Porter grilled JP Morgan CEO Jamie Dimon during an April 10 hearing of the House Financial Services Committee, giving a rundown of a hypothetical JP Morgan employee living in California with gross pay of $35,070 a year, netting about $2,425 per month in take-home pay.
She walked Dimon through a theoretical single mother's budget line by line and concluded she would live with a $567 monthly shortfall on a JP Morgan bank teller salary.
"My question for you, Mr. Dimon, is how should she manage this budget shortfall while she's working full time at your bank?" Porter asked.
A review of the House of Representatives second quarter disbursement report shows that five people on her staff earned pay that, if extrapolated into an annual salary, would be about four hundred dollars more, or possibly less than the $35,000 of the hypothetical bank employee.
"Some of the folks you're looking at are part-time employees," Porter's chief of staff, Amanda Fischer, said in an email when asked by the Washington Free Beacon about the office pay scale of actual—not theoretical—employees.
Fischer did not respond to follow-up questions about which of the five employees were full or part-time, how many hours per week the part-time employees worked on average, or whether Porter's office could pay any of the individuals more than they currently earn.
Fischer also pointed to a student loan assistance program available to Capitol Hill staffers, but that money comes with caveats.
"Interns are not eligible, nor are part-time or temporary workers, even those who are paid," a 2015 report from Roll Call detailed. "Only full-time staffers are eligible."
The report also mentioned that the student loan benefit is taxable.
Additionally, the California "employee" of JP Morgan did not have student loan repayments in the budget delineated by Rep. Porter.
Requests for comment to the House Office of Payroll and Benefits to confirm that the information in the Roll Call report was still current were not returned.
Fischer also said Porter's staffers received performance bonuses, but again, provided no response when asked to detail the bonuses paid thus far to the employees in question.
The website Legistorm.com, which tracks members of Congress as well as their staff, estimates that the annualized salary of the two Porter staffers in the graph above making $35,000 will actually have an annualized salary of $35,486, a figure that would seem to incorporate bonuses.
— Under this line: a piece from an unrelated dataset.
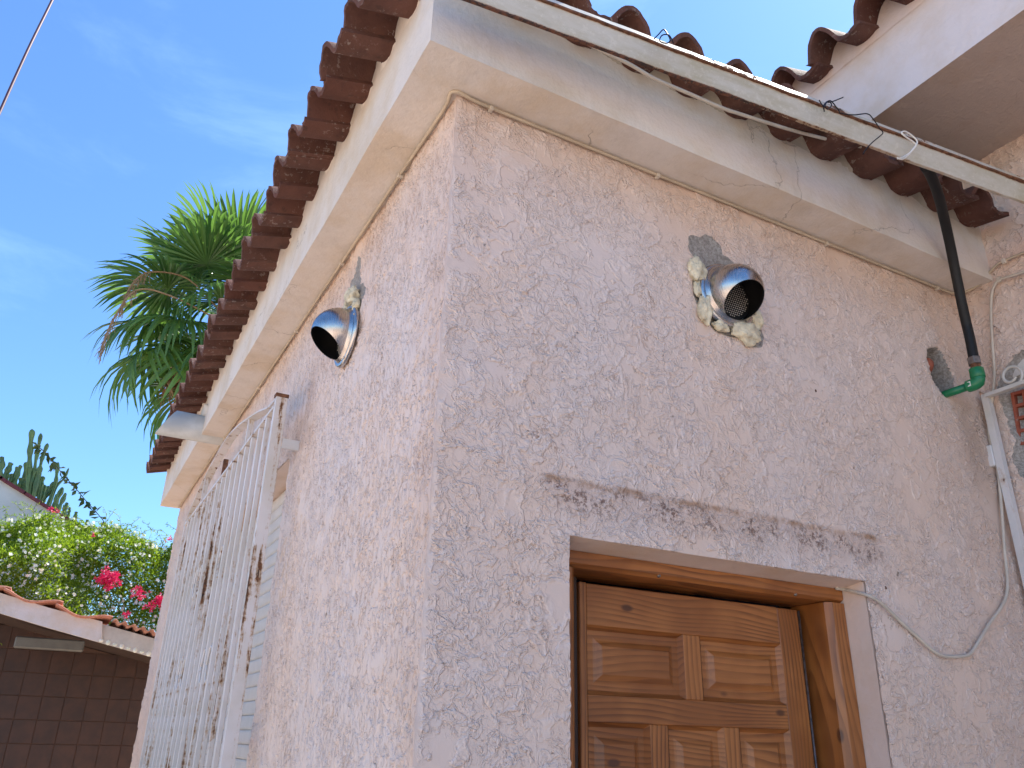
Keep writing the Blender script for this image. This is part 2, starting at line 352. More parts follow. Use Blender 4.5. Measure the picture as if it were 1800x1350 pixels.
def tube(bm, pts, r, seg=8, radii=None, cap=True):
    P = [Vector(p) for p in pts]; rings = []; up = None
    for i, p in enumerate(P):
        t = (P[min(i+1, len(P)-1)]-P[max(i-1, 0)]).normalized()
        if up is None: up = t.orthogonal().normalized()
        up = (up - t*up.dot(t)); up = up.normalized() if up.length > 1e-6 else t.orthogonal().normalized()
        s = t.cross(up); rr = radii[i] if radii else r
        rings.append([bm.verts.new(p+(up*math.cos(a)+s*math.sin(a))*rr) for a in [2*math.pi*k/seg for k in range(seg)]])
    for a, b in zip(rings, rings[1:]):
        for k in range(seg): bm.faces.new((a[k], a[(k+1) % seg], b[(k+1) % seg], b[k]))
    if cap: bm.faces.new(rings[0][::-1]); bm.faces.new(rings[-1])
def tubeo(name, pts, r, mat, parent=None, seg=8, n=6, radii=None):
    bm = bmesh.new(); tube(bm, smoothpath(pts, n) if n > 1 else pts, r, seg, radii); return fin(name, bm, mat, parent, True)
def bar(bm, a, b, w, h, up=(0, 0, 1)):
    a, b = Vector(a), Vector(b); t = (b-a).normalized(); u = Vector(up); s = t.cross(u).normalized(); u = s.cross(t)
    vs = []
    for p in (a, b):
        for i, j in ((-1, -1), (1, -1), (1, 1), (-1, 1)): vs.append(bm.verts.new(p+s*i*w/2+u*j*h/2))
    for k in range(4): bm.faces.new((vs[k], vs[(k+1) % 4], vs[4+(k+1) % 4], vs[4+k]))
    bm.faces.new(vs[:4][::-1]); bm.faces.new(vs[4:])

# ------------------------------------------------------------------ ground
bm = bmesh.new(); v = [bm.verts.new(p) for p in ((-300, -300, 0), (300, -300, 0), (300, 300, 0), (-300, 300, 0))]; bm.faces.new(v)
tag(fin('ground', bm, MT['ground']), 'dry ground round the houses', None, None, 'structure')
bm = bmesh.new(); v = [bm.verts.new(p) for p in ((-9, -9, .004), (9, -9, .004), (9, 9, .004), (-9, 9, .004))]; bm.faces.new(v)
tag(fin('patio', bm, MT['paving']), 'warm tiled patio beside the pink annex', None, None, 'structure')

# ------------------------------------------------------------------ house
HW, LEN, ZT = 1.93, 4.62, 3.05
house = empty('house', (0, 0, 0), 'pink stuccoed annex with white eaves and clay tile roof, joined to a taller wing', 'house')
def nz(p, s): return noise.noise(Vector(p)*s)
def lines(a, b, step, extra=(), fine=()):
    L = []; t = a
    while t < b-1e-6:
        L.append(t); s = step
        for f0, f1, fs in fine:
            if f0-1e-6 <= t < f1: s = fs
        t += s
    L.append(b)
    L = [t for t in L if all(abs(t-e) > .004 for e in extra)] + list(extra)
    return sorted(set(round(t, 4) for t in L))
def corner_off(z): return .004*nz((0, 0, z), 9)+.0025*nz((3, 0, z), 38)+.0015*nz((3, 5, z), 110)
def skin(name, us, vs, pos, hole, raw, mat, nrm):
    # us horizontal, vs vertical; pos(u,v)->point; raw(u,v)->(mask, depth)
    bm = bmesh.new(); lay = bm.verts.layers.float.new('raw'); G = {}
    for i, u in enumerate(us):
        for j, v_ in enumerate(vs):
            p = Vector(pos(u, v_)); m_, d = raw(u, v_)
            wv = .0028*nz(p, 3.5)+.0022*nz(p, 11)
            wc = max(0., 1-abs(u)/.03) if name != 'wall_wing' else 0.
            ho = hole
            fl = 1.
            if ho:
                dx = max(ho[0]-u, u-ho[1], 0); dz = max(ho[2]-v_, v_-ho[3], 0); fl = min(1., math.hypot(dx, dz)/.05)
                fl = .35 + .65*fl
            p += Vector(nrm)*(wv*fl*(1-wc) - d)
            if wc > 0: c = corner_off(v_)*wc; p += Vector((c, c, 0))
            q = bm.verts.new(p); q[lay] = m_; G[i, j] = q
    for i in range(len(us)-1):
        for j in range(len(vs)-1):
            if hole:
                cu, cv = (us[i]+us[i+1])/2, (vs[j]+vs[j+1])/2
                if hole[0] < cu < hole[1] and hole[2] < cv < hole[3]: continue
            bm.faces.new((G[i, j], G[i+1, j], G[i+1, j+1], G[i, j+1]))
    o = fin('wall', bm, mat, house, True, False); return o
DO = (.32, 1.222, -.1, 1.996)
WO = (1.31, 3.05, 1.0, 2.488)
def blob(u, v_, cu, cv, ru, rv, seed, k=.35):
    a = math.atan2((v_-cv)/rv, (u-cu)/ru); r = math.hypot((u-cu)/ru, (v_-cv)/rv)
    rr = 1+k*noise.noise(Vector((math.cos(a)*1.3, math.sin(a)*1.3, seed)))
    return (rr-r)/.25+.5          # >.5 inside
cl = lambda t: max(0., min(1., t))
def raw_front(u, v_):
    m1 = max(blob(u, v_, .775, 2.855, .068, .055, 3.1), blob(u, v_, .845, 2.80, .10, .06, 8.), blob(u, v_, .83, 2.72, .112, .115, 5.5, .12), blob(u, v_, .915, 2.63, .04, .035, 1.5))
    m2 = blob(u, v_, 1.737, 2.715, .060, .092, 4.4, .25)
    d = .004*cl((m1-.5)*1.2) + .085*cl((m2-.47)*.9)
    return cl(max(m1, m2)), d
def raw_side(u, v_):
    m1 = max(blob(u, v_, .73, 2.86, .05, .10, 2.2, .5), blob(u, v_, .68, 2.80, .07, .05, 6.1, .3))
    return cl(m1), .003*cl((m1-.5)*1.5)
def raw_wing(u, v_):
    m1 = max(blob(u, v_, .25, 2.62, .215, .17, 7.7, .3), blob(u, v_, .21, 2.40, .16, .16, 9.9, .4))
    return cl(m1), .045*cl((m1-.48)*.7)
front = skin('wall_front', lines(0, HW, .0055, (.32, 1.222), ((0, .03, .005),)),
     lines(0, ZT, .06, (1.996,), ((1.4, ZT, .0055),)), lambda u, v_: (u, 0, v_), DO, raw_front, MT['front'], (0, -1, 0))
front['label'] = 'front wall in trowelled pink stucco with the pine door'
side = skin('wall_side', lines(0, LEN, .03, (1.31, 3.05), ((0, 1.3, .0060), (1.3, 2.0, .012))),
     lines(0, ZT, .06, (1.0, 2.488), ((1.3, ZT, .0065),)), lambda u, v_: (0, u, v_), WO, raw_side, MT['side'], (-1, 0, 0))
side['label'] = 'side wall in combed pink stucco with the barred window'
wing = skin('wall_wing', lines(0, 5, .06, (), ((0, .5, .006),)), lines(0, 3.52, .04, (), ((1.8, 3.52, .0065),)),
     lambda u, v_: (HW, -u, v_), None, raw_wing, MT['front'], (-1, 0, 0))
wing['label'] = 'wall of the taller wing, with a broken-out patch'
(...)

Without a congressional office providing specifics, it is difficult to know which employees are full-time or part-time.
The difference between the highest salary estimates of the Porter staffers in question compared with the theoretical JP Morgan Chase employee is less than one one-hundredth of a percent.
Higher-profile Democrats have expressed positions on pay issues that did not match their own actions.
For example, presidential candidate Senator Elizabeth Warren (D., Mass.) has been a vocal champion of gender pay equality yet had a wider gender pay gap in her own office than the national average.
"Last year's [Census Bureau] figures, showing that women earned 79.6 percent of what men earned, put Equal Pay Day on Tuesday April 4, more than three months into the calendar year," the Free Beacon reported this spring.
"However, women working for Warren were paid just 71 cents for every dollar paid to men during the 2016 fiscal year, according to a Free Beacon analysis."
California senator and fellow presidential candidate Kamala Harris did better than Warren, but still managed to pay women in her office less than their male counterparts.